The Fergus Falls, Minn., golf course has installed a temporary green, shortened some holes, and restricted golf cart use due to the wet weather.
The recent heavy rains in Fergus Falls, Minn., which have caused many issues across the state, have also created havoc at Pebble Lake Golf Club, the Fergus Falls (Minn.) Journal reported.
“It’s happened before, but me personally, I’ve never actually seen it get this bad,” said Keaton Lausch, who works at the pro shop and has played the course for the past 12 to 13 years. “The whole entire course is just pretty soggy and wet. Like every other course in the area.”
The course required some improvising lately, since a pond in between the fairways of holes five and six flooded with all the rain this month. The pond spread across the holes and onto the green of hole No. 5. They put up a temporary green for hole five, since most of the regular green is under water, and turned it from a par five into a par four. Hole six turned into a par three when it’s normally a par four, the Journal reported.

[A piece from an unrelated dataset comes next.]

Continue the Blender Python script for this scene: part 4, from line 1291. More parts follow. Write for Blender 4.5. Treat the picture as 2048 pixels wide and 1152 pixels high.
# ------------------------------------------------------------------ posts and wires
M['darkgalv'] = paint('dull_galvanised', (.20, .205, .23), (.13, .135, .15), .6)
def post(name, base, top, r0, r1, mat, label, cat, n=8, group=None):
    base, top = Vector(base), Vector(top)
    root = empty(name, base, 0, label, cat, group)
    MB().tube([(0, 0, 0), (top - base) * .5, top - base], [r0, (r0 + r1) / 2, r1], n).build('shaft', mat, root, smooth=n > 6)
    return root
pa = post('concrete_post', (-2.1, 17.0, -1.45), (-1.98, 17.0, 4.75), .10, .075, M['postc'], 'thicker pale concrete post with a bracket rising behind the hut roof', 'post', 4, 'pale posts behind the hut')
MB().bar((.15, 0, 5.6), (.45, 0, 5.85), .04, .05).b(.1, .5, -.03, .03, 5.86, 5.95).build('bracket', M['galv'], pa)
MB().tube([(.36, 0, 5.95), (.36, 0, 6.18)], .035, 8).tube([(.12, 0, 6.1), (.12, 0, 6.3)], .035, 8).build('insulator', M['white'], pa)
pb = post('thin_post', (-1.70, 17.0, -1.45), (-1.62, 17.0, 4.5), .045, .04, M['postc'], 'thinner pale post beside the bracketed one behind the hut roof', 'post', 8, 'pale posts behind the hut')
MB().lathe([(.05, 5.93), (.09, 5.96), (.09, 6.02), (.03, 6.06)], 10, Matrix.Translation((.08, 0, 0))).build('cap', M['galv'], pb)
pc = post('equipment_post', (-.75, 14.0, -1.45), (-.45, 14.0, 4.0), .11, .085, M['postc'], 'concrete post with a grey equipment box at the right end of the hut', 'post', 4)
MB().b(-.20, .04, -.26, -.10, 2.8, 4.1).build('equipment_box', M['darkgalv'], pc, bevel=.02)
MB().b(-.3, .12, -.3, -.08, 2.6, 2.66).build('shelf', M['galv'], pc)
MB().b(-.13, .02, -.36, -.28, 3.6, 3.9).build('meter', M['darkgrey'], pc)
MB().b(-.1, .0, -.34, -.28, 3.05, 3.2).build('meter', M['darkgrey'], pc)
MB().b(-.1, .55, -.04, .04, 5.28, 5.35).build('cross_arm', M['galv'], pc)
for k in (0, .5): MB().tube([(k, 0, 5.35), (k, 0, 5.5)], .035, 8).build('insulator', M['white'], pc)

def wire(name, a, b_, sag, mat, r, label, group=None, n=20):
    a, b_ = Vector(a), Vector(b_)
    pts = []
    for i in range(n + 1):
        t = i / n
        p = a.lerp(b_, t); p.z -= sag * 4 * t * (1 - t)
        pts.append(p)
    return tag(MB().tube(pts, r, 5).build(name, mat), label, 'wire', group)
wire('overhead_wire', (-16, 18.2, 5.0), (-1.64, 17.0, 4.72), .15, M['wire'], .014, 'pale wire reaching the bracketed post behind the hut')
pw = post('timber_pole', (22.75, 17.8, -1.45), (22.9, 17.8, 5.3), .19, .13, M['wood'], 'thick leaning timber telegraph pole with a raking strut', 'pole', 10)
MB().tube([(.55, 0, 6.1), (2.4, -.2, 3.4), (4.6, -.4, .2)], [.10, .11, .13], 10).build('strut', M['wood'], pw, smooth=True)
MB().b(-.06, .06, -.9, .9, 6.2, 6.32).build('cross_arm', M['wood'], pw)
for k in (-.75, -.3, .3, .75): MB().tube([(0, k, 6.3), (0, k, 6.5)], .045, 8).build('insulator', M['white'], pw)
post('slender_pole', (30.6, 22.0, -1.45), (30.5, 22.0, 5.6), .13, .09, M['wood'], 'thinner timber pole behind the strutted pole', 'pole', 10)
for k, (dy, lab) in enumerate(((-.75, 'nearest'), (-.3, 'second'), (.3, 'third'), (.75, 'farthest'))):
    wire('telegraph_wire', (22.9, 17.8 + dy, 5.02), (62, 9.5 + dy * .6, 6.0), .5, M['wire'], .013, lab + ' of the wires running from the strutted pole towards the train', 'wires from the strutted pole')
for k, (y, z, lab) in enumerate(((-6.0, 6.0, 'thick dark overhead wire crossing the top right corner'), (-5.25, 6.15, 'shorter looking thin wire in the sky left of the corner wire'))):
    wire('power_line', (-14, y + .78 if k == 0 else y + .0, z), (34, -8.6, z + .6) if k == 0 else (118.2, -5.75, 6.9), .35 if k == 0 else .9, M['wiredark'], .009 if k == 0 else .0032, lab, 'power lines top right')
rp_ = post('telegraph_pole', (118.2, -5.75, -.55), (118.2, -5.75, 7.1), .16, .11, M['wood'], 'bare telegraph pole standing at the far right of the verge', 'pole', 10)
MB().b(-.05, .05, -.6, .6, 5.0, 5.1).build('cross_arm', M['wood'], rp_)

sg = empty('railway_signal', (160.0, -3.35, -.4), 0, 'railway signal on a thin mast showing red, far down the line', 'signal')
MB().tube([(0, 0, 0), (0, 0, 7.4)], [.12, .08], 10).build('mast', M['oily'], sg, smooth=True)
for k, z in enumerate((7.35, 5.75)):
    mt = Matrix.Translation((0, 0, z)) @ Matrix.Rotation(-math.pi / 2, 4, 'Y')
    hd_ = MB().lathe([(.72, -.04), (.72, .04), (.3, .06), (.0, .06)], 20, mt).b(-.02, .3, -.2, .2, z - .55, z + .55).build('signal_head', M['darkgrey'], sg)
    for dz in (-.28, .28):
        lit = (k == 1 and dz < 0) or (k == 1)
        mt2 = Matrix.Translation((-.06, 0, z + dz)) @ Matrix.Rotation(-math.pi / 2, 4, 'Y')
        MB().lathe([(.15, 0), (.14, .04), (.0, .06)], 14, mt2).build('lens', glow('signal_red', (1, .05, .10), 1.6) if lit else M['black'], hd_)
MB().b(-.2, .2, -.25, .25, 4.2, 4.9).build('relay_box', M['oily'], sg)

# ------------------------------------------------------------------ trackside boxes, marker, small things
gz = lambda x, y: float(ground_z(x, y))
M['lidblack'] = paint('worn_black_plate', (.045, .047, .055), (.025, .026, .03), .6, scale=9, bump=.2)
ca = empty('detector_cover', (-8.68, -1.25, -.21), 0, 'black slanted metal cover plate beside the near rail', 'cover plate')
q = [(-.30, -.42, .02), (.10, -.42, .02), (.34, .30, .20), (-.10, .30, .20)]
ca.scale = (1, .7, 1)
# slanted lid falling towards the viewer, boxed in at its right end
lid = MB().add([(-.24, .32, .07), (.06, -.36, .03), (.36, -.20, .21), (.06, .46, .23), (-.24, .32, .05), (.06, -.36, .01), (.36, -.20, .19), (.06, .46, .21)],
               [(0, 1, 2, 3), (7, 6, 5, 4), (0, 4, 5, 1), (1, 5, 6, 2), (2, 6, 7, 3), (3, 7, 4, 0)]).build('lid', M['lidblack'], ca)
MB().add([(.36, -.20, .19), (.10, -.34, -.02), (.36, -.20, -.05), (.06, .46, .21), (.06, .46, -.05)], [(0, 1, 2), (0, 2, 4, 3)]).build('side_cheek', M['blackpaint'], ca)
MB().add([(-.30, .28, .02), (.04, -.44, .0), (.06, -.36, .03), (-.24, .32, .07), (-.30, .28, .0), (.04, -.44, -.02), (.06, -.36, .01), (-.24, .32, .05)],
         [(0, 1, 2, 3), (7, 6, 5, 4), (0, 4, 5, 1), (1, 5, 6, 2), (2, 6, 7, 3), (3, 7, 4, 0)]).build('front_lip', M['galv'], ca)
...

“We just shortened up some holes to kind of compensate for some of the flooding,” Lausch said.
They also put out sand bags around the now-larger pond to try and keep the flooding at bay as best as possible, the Journal reported.
With the soggy days lately, business has been down at the course, especially since they haven’t allowed golf carts. People can golf as long as there is no lightning nearby. That limits the amount of players if they don’t want to walk the course, according to Lausch. Friday, they allowed carts just in the rough part of the course, the Journal reported.
Getting the course conditions back to normal is all dependent on the weather, the Journal reported.
“We’re obviously going to open it as soon as we possibly can,” Lausch said.
Ten Mile Lake Resort in Dalton, Minn., has been in Mike Schultz’s family for more than a century, and he can’t remember the water ever being as high as it is now, the Journal reported.
“This is probably the worst year ever for water,” he said. “It’s just unbelievable how much rain we’ve had.”
Schultz said the water is above the high water mark on the bridge between North and South Ten Mile Lake, and he can’t get his smallest boat through, the Journal reported.
This week he raised all his docks as high as they would go, and took 20- and 30-foot sections off because they were underwater. After a recent storm, they had to retrieve four docked boats that floated away, the Journal reported.
Still, Schultz said, it hasn’t affected the number of resorters. “They still get out on the lake,” he said. “People are just putting up with it. It is what it is, you just have to deal with it.”